Replicative manufacturing of metal moulds for low surface roughness polymer replication

Abstract

Tool based manufacturing processes like injection moulding allow fast and high-quality mass-market production, but for optical polymer components the production of the necessary tools is time-consuming and expensive. In this paper a process to fabricate metal-inserts for tool based manufacturing with smooth surfaces via a casting and replication process from fused silica templates is presented. Bronze, brass and cobalt-chromium could be successfully replicated from shaped fused silica replications achieving a surface roughnesses of R_q 8 nm and microstructures in the range of 5 µm. Injection moulding was successfully performed, using a commercially available injection moulding system, with thousands of replicas generated from the same tool. In addition, three-dimensional bodies in metal could be realised with 3D-Printing of fused silica casting moulds. This work thus represents an approach to high-quality moulding tools via a scalable facile and cost-effective route surpassing the currently employed cost-, labour- and equipment-intensive machining techniques.

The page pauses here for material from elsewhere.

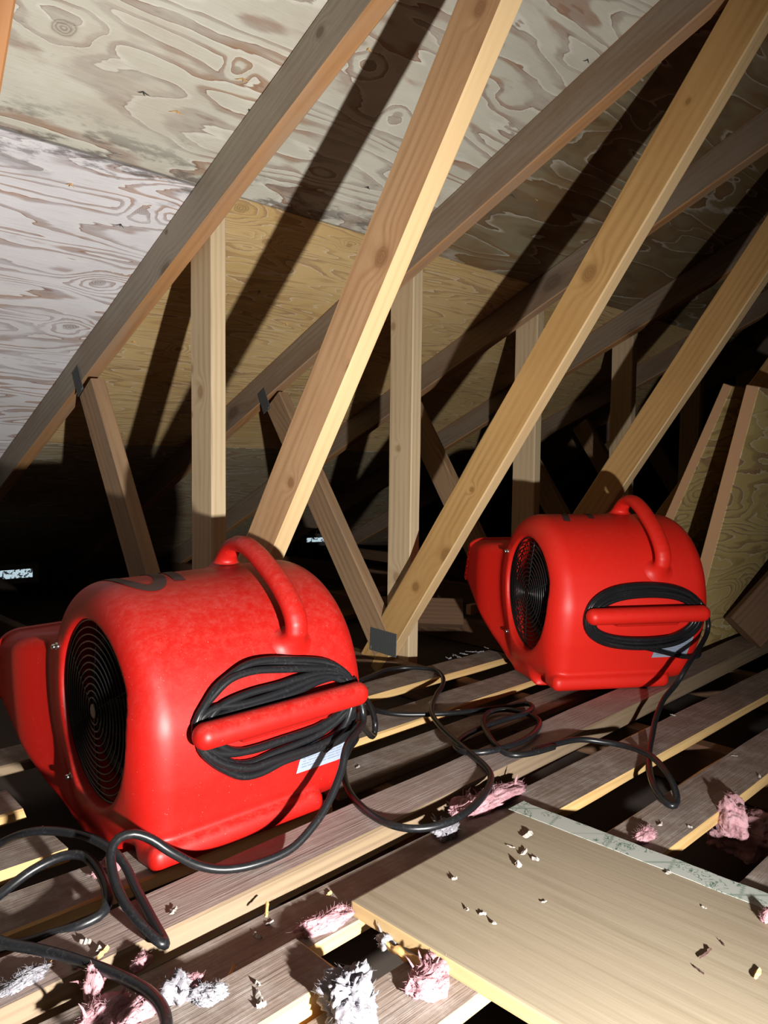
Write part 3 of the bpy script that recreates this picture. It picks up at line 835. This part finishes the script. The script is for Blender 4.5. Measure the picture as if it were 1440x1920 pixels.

Fig. 1. Process from the master structure to the metal replication.

a The master (positive) structure is fabricated using 2-photon-polymerisation before being copied into polydimethylsiloxane (PDMS) via casting (negative) (scale bar: 5 mm, magnified view scale bar: 500 µm). b Fused silica part (positive) fabrication, by casting silica nanocomposite onto the created PDMS-Replication mould and curing it using UV-Light (scale bar: 5 mm, magnified view scale bar: 500 µm). c After debinding and sintering, a fully-dense and transparent fused silica replication structure is obtained (positive) (scale bar: 4 mm, magnified view scale bar: 400 µm). d Casting of metals against the sintered fused silica replication structure using bronze metal (negative) (scale bar: 4 mm, magnified view scale bar: 400 µm).

Fig. 2. Characterization of the replicated metal moulds.

a White-light interferometry measurement of the generated metal inserts for bronze (red), brass (yellow), and cobalt-chromium (green). b Optical lens master structure which was used to characterize the overall shrinkage during the process. c Fused silica replication of the optical lens. d Resulting cast bronze metal lens (negative). e AFM-Measurement of an unstructured casted bronze insert with a surface roughness of only R_q 8.0 nm. f Comparison of Vickers hardness values of manufactured samples of bronze (error bar standard deviation n = ±4 HV), brass (error bar standard deviation n = ±5 HV for casted and n = ±11 HV for nickel plated) and cobalt-chromium (error bar standard deviation n = ±9 HV for casted and n = ±13 HV for nickel plated) in pristine form and after nickel electroplating. The error bars were determined using the standard deviation of measured data, 10 measurements were carried out in each case.

Fig. 3. Polymer injection moulding using casted metal moulds.

a Schematic representation of the manufacturing process of a metal insert and its use in injection moulding. b Close-up of the injection mould which was used as an insert (scale bar: 10 mm). The inset shows a magnification of the dot matrix structure (scale bar: 500 µm). c Close-up of an injection-moulded polymethylmethacrylate (PMMA) component replicated from the metal insert (scale bar: 10 mm). The inset shows a magnification of the structure (scale bar: 500 µm). d White-light interferometry image of the 2000^th PMMA component produced from the mould (IM-Part 2000) e Comparison of the cross-section measured using WLI of the first polymer replicated PMMA component (IM-Part 1, red) and the of the 2000^th component (IM-Part 2000, blue) created using the metal insert (black).

Fig. 4. Various examples from nature and technology for the applicability of the described metal replication process.

a Cicada wing made of a cobalt-chromium alloy (scale bar: 10 mm, magnified view scale bar: 500 µm). b Metal replication of a human fingerprint in brass (scale bar: 10 mm, magnified view scale bar: 500 µm). c Microlens array in brass with a lens diameter of 30 µm (scale bar: 10 mm, magnified view scale bar: 200 µm). d Bronze metal replication of different lines-and-space structures in the range of 5–25 µm in bronze showing interference effects (scale bar: 10 mm, magnified view scale bar: 100 µm). e Function test of a polymeric component replicated form the structure in d showing the expected diffractive far-field pattern (scale bar: 25 cm). f Replicated metal inserts with a mirror surface finish in bronze, brass and cobalt-chromium (scale bar: 10 mm). g Schematic representation of the production process of 3D-Printed Glassomer moulds for direct metal casting.  h Metal figurines in bronze, brass and cobalt-chromium, produced using a 3D-Printed Glassomer mould (scale bar: 10 mm). i Detailed view of the face of one figure, as brass metal replica (scale bar: 1000 µm). j Top view of the one figure, cobalt-chromium metal replica (scale bar: 5 mm). Original Sphinx design (Thing # 1404323) by Perry Engel from thingiverse.com (2016), adapted by author.